La cour partage entièrement cette analyse, qui procède d'une étude pertinente des pièces produites et en particulier du rapport d'expertise qui ne fait l'objet d'aucune critique sérieuse, et d'une application exacte de la loi.
Les sociétés Formenty et Citroën soutiennent que le faible coût de la réparation rend injustifiée et excessive la résolution de la vente et que le véhicule, une loi réparé, offrira toutes les garanties de sécurité requises et sera exempt de tout défaut de nature à le rendre impropre à sa destination.
Or il convient de rappeler que l'article 1644 du Code civil permet à l'acquéreur qui agit en garantie contre son vendeur en raison des vices cachés de la chose vendue, de choisir entre les deux actions rédhibitoire et estimatoire, sans qu'il ait à justifier les motifs de son choix.
Par ailleurs, l'expert a non seulement constaté un défaut de fabrication des pièces litigieuses, mais également souligné une carence dans la conception-même de la suspension. Ainsi, alors que l'essentiel de la sécurité active dépend d'un support élastique, il n'a été prévu aucun système mécanique permettant de limiter les conséquences de la rupture possible du caoutchouc qui constitue une partie de ce support.
Il en résulte que le remplacement des pièces défectueuses n'est pas de nature à supprimer le danger lié à l'absence de butée mécanique puisque, si un incident semblable venait à se reproduire, aucune protection ne viendrait empêcher que le vérin de suspension défonce le capot moteur et que le véhicule devienne alors "totalement inconduisible", risque objectif majeur touchant à la sécurité de ses occupants et le rendant par là-même impropre à sa destination.
Le jugement sera en conséquence confirmé en toutes ses dispositions, sauf à ajouter que le prix de vente que la société Formenty devra rembourser à Monsieur Lheritier, sera assorti des intérêts au taux légal à compter du jour de la vente jusqu'à la date de son parfait remboursement.
Succombant en son appel, la SA Formenty paiera en équité à M. Lheritier, sur le fondement de l'article 700 du nouveau Code de procédure civile et en sus de la somme allouée par le premier juge, une indemnité complémentaire de 2 000 euro et supportera tous les dépens, et elle sera relevée de ces condamnations par la SA Automobiles Citroën.

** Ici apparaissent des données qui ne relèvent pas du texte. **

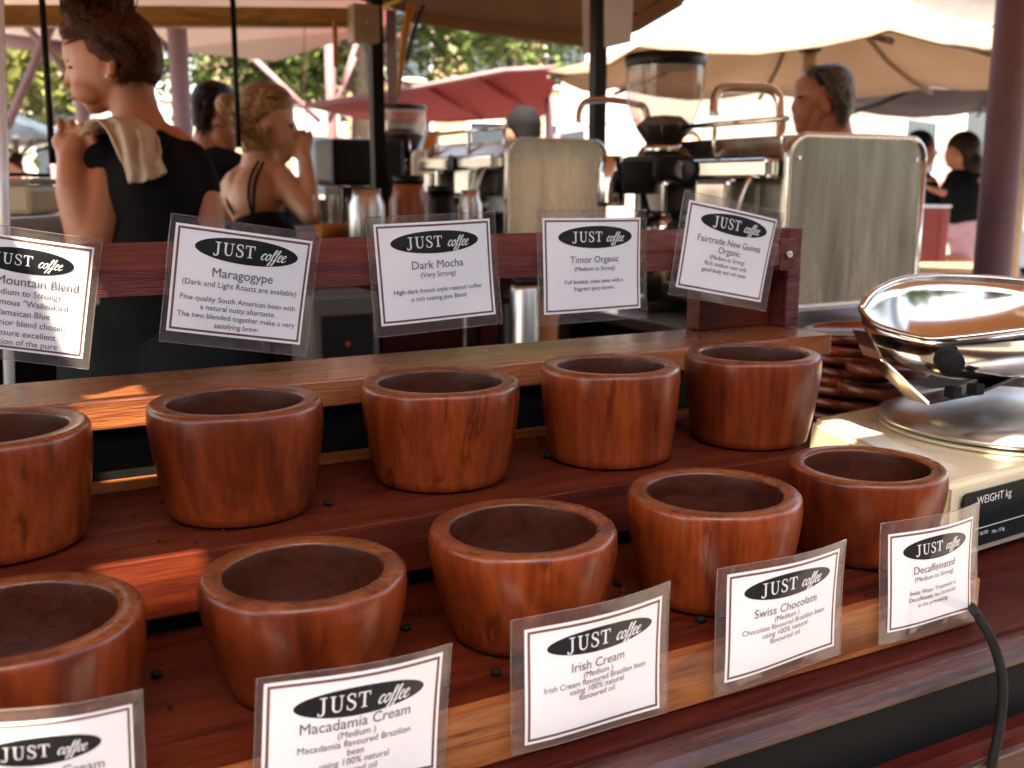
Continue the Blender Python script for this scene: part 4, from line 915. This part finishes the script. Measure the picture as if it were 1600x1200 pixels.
# cream tub at the left
c = P(35, 335, 2.2); t = thing('food_tub', (c.x, c.y, c.z), 'cream lidded tub standing on the bench at the left edge', 'tub'); m = MB()
q = Matrix.Rotation(-YAW, 4, 'Z'); q.translation = c
m.box((-.09,-.07,0), (.055,.07,.062), q, bev=.012); m.build('body', M['cream'], t)
m = MB(); m.box((-.095,-.075,.0625), (.06,.075,.075), q, bev=.005); m.build('lid', M['render'], t)
m = MB(); m.tube([q @ Vector(p) for p in ((-.08,0,.082), (-.01,0,.084), (.066,0,.082))], .004, 8); m.build('handle', M['darkpost'], t)
t = thing('side_bench', (c.x, c.y, 0), 'dark side bench under the cream tub at the left', 'bench')
m = MB(); m.box((-.75,-.3,-.045), (.05,.3,-.001), q, bev=.004); m.build('top', M['brush'], t)
m = MB(); m.box((-.74,-.26,.031-c.z), (.03,.28,-.0455), q); m.build('cabinet', M['cupboard'], t)

# ------------------------------------------------------------ people
def fuse(name, parts, mat, parent, vox=.008, it=6):
    m = MB()
    for p in parts:
        if p[0] == 'c':                              # tapered capsule chain: points, radii
            pts = [Vector(v) for v in p[1]]; rs = p[2]
            for i in range(len(pts)-1):
                m.tube([pts[i], pts[i+1]], [rs[i], rs[i+1]], 14)
            for v, r_ in zip(pts, rs): m.ell(v, (r_, r_, r_), None, 14)
        elif p[0] == 'e': m.ell(p[1], p[2], p[3] if len(p) > 3 else None, 20)
    o = m.build(name, mat, parent, smooth=True)
    md = o.modifiers.new('fuse', 'REMESH'); md.mode = 'VOXEL'; md.voxel_size = vox; md.use_smooth_shade = True
    sm = o.modifiers.new('soft', 'SMOOTH'); sm.iterations = it; sm.factor = .5
    return o
VM = Matrix((RT, F, UP)).transposed()               # ellipsoid axes: right, forward, up of the viewpoint
VR = lambda deg: VM @ Matrix.Rotation(R(deg), 3, 'Y')   # plus a roll (clockwise in the picture)
def hand(D, wrist, tip, side, k, parts_out, spread=.35, curl=.4, size=1.0):
    """palm and five fingers as capsules, added to the body's parts"""
    w_, t_ = Vector(wrist), Vector(tip); ax = (t_-w_); L = ax.length; ax.normalize(); sd_ = ax.cross(side).normalized(); nn = side.normalized()
    pc_ = w_+ax*L*.28; parts_out.append(('c', [w_, pc_, w_+ax*L*.48], [.020*size, .026*size, .024*size]))
    for i in range(4):
        o_ = sd_*((i-1.5)*.018*size); b0 = w_+ax*L*.48+o_; ln = L*(.48, .55, .52, .42)[i]
        m1 = b0+ax*ln*.5+nn*curl*.01+sd_*((i-1.5)*.004); m2 = m1+ax*ln*.35+nn*curl*.03
        parts_out.append(('c', [b0, m1, m2], [.0095*size, .0085*size, .0075*size]))
    tb = w_+ax*L*.12+sd_*-.022*size; parts_out.append(('c', [tb, tb+ax*L*.25-sd_*.018*size, tb+ax*L*.42-sd_*.010*size+nn*.012], [.012*size,.0105*size,.009*size]))
def px(d):
    return lambda x, y, dd=0: P(x, y, d+dd)

def strands(paths, n, jit, r_, mat, parent, seed=1):
    rnd = random.Random(seed); m = MB()
    for i in range(n):
        p = rnd.choice(paths); o_ = Vector((rnd.gauss(0, jit), rnd.gauss(0, jit), rnd.gauss(0, jit)))
        q = [Vector(v)+o_+Vector((rnd.gauss(0, jit*.35), rnd.gauss(0, jit*.35), rnd.gauss(0, jit*.35))) for v in p]
        q = arc(q, 4); m.tube(q, [r_*(.4+.6*math.sin(math.pi*(j+.5)/len(q))) for j in range(len(q))], 4, cap=False)
    return m.build('hair_strands', mat, parent)
# auburn woman with the towel
d = 2.0; Q = px(d); k = d/FP
t = thing('person', (Q(240,600).x, Q(240,600).y, .03), 'woman with auburn bun and black top seen from behind, beige towel on her shoulder', 'person')
sk = [('e', Q(172,92), (68*k,.072,78*k), VR(0)), ('e', Q(153,126), (38*k,.058,44*k), VR(10)), ('e', Q(134,84), (33*k,.056,36*k), VR(0)), ('c', [Q(126,112), Q(133,150)], [12*k, 11*k]),
      ('c', [Q(150,160), Q(182,142)], [19*k, 24*k]), ('e', Q(146,163), (15*k,.022,12*k), VR(10)), ('c', [Q(109,102), Q(104,126), Q(103,132)], [5*k, 6*k, 6.5*k]),
      ('e', Q(121,148), (6*k,.016,4*k), VM), ('e', Q(125,156), (6*k,.015,4*k), VM), ('e', Q(110,96), (6*k,.035,5*k), VM), ('e', Q(136,140,-.035), (26*k,.02,22*k), VM),
      ('e', Q(176,108,-.077), (9*k,.010,16*k), VR(8)), ('e', Q(172,116,-.073), (6*k,.012,8*k), VM),
      ('c', [Q(196,120), Q(212,175), Q(222,215)], [38*k, 36*k, 46*k]), ('c', [Q(222,205), Q(270,225), Q(305,255)], [26*k, 28*k, 24*k]),
      ('c', [Q(180,240,-.02), Q(166,300,-.04), Q(148,372,-.06)], [33*k, 40*k, 36*k]), ('c', [Q(140,375,-.06), Q(118,300,-.07), Q(112,248,-.06)], [34*k, 29*k, 21*k]),
      ('c', [Q(306,268), Q(322,320), Q(335,420), Q(325,500)], [27*k, 26*k, 23*k, 18*k]), ('e', Q(250,330), (48*k,.07,90*k), VM)]
hand(d, Q(112,250,-.06), Q(132,196,-.05), -F, k, sk, curl=.8)
fuse('body', sk, M['skin'], t, .0055, 5)
tp = [('c', [Q(196,222), Q(248,232), Q(298,246)], [30*k, 38*k, 27*k]), ('c', [Q(172,226,-.015), Q(166,262,-.03)], [36*k, 41*k]), ('e', Q(248,300), (82*k,.115,90*k), VM),
      ('c', [Q(306,258), Q(318,296)], [27*k, 28*k]), ('e', Q(252,400), (78*k,.11,110*k), VM), ('e', Q(255,520), (100*k,.135,120*k), VM)]
fuse('black_top', tp, M['tee'], t, .009, 6)
lg = [('c', [Q(215,580), Vector((Q(215,580).x, Q(215,580).y, .55)), Vector((Q(215,580).x, Q(215,580).y, .1))], [.15,.11,.06]), ('c', [Q(300,580), Vector((Q(300,580).x, Q(300,580).y, .55)), Vector((Q(300,580).x, Q(300,580).y, .1))], [.15,.11,.06])]
fuse('trousers', lg, M['tee2'], t, .015, 4)
hr = [('e', Q(186,80,.002), (66*k,.082,66*k), VR(12)), ('e', Q(206,95), (46*k,.078,54*k), VR(20)), ('e', Q(142,48), (44*k,.066,28*k), VR(-20)), ('e', Q(232,108), (18*k,.045,22*k), VM),
      ('e', Q(118,56), (20*k,.055,20*k), VM)]
for i in range(26):
    a = random.uniform(0, 6.28); hr.append(('e', Q(152+52*math.cos(a)*random.random(), 6+36*math.sin(a)*random.random(), random.uniform(-.03,.03)), (18*k,.022,12*k), VR(random.uniform(-60,60))))
for i in range(14):
    u_ = i/13; hr.append(('c', [Q(150+60*u_, 38+12*u_, -.07), Q(185+55*u_, 70+20*u_, -.082+.02*u_), Q(215+22*u_, 118-4*u_, -.06)], [7*k, 8*k, 6*k]))
fuse('hair', hr, M['hair_auburn'], t, .0045, 2)
side = [[Q(104+10*i, 60-5*i, -.05-.005*i), Q(150+8*i, 48+8*i, -.078), Q(200+5*i, 72+8*i, -.075), Q(228+2*i, 118+2*i, -.03)] for i in range(5)]
low = [[Q(186+6*i, 128-4*i, -.070), Q(210+4*i, 96-6*i, -.078), Q(206, 60, -.06), Q(188, 34, -.03)] for i in range(5)]
strands(side+low, 420, .0055, .0013, M['hair_auburn'], t, 3)
curl_ = []
for i in range(26):
    a0 = random.uniform(0, 6.28); rr_ = random.uniform(18, 50); cx_ = 152+random.uniform(-8, 8)
    curl_.append([Q(cx_+rr_*math.cos(a0+u_)*1.0, 8+rr_*.72*math.sin(a0+u_), -.035+.03*math.cos(a0*3)) for u_ in (0, .6, 1.2, 1.9)])
strands(curl_, 300, .006, .0015, M['hair_auburn'], t, 5)
m = MB(); m.ell(Q(168,119,-.088), (.0042,.0042,.0042), None, 12); m.build('pearl_earring', M['white'], t)
m = MB(); m.ell(Q(113,106,-.045), (.010,.006,.0026), VR(8), 10); m.build('eyelashes', M['hair_dark'], t)
m = MB(); m.ell(Q(112,94,-.041), (.012,.006,.0020), VR(-12), 10); m.build('eyebrow', M['hair_auburn'], t)
m = MB(); m.ell(Q(118,151,-.012), (.008,.012,.006), VM, 10); m.build('lips', plain('lip_colour', (.42,.10,.08), .4), t)
# towel
rows = [[(128,214,-.10),(138,208,-.10),(146,206,-.09),(152,210,-.06)], [(140,190,-.09),(165,186,-.10),(190,183,-.05),(222,184,.0)], [(152,186,-.12),(178,186,-.13),(205,186,-.10),(238,198,-.04)],
        [(168,200,-.135),(192,200,-.14),(218,202,-.13),(246,214,-.09)], [(180,225,-.14),(202,224,-.15),(226,226,-.14),(250,234,-.12)], [(188,250,-.14),(208,248,-.155),(230,250,-.15),(256,254,-.13)],
        [(195,272,-.14),(214,270,-.15),(238,270,-.145),(262,268,-.13)], [(200,287,-.135),(218,285,-.145),(236,281,-.145),(254,274,-.13)]]
def cloth_sheet(rows, name, mat, sub=5, fold=.006, th=.005):
    Rr = []
    pr = [arc([Q(*p) for p in r_], sub) for r_ in rows]
    nc = len(pr[0])
    cols_ = [arc([r_[j] for r_ in pr], sub) for j in range(nc)]
    nr_ = len(cols_[0]); vv = []
    for i in range(nr_):
        for j in range(nc):
            u_ = j/(nc-1); v_ = i/(nr_-1)
            vv.append(cols_[j][i] - F*(fold*math.sin(u_*17+v_*5)+fold*.6*noise.noise(Vector((u_*5, v_*7, 1)))*2))
    m = MB(); m.add(vv, [(i*nc+j, i*nc+j+1, (i+1)*nc+j+1, (i+1)*nc+j) for i in range(nr_-1) for j in range(nc-1)], 0, True)
    o = m.build(name, mat); s = o.modifiers.new('t', 'SOLIDIFY'); s.thickness = th; return o
tag(cloth_sheet(rows, 'towel', M['towel']), 'crumpled beige tea towel draped over the shoulder of the auburn woman', 'towel')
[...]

Par ces motifs, Confirme le jugement déféré. Y ajoutant, dit que la somme correspondant au prix du véhicule sera assortie des intérêts au taux légal à compter du jour de la vente jusqu'à la date de son parfait remboursement. Condamne la SA Formenty à payer à Jean Lheritier la somme de 2 000 euro sur le fondement de l'article 700 du nouveau Code de procédure civile et dit que la SA Automobiles Citroën devra la relever et garantir de cette condamnation. Condamne la SA Formenty aux dépens, avec garantie de la SA Automobiles Citroën. Ordonne l'application de l'article 699 du nouveau Code de procédure civile au profit des avoués de la cause.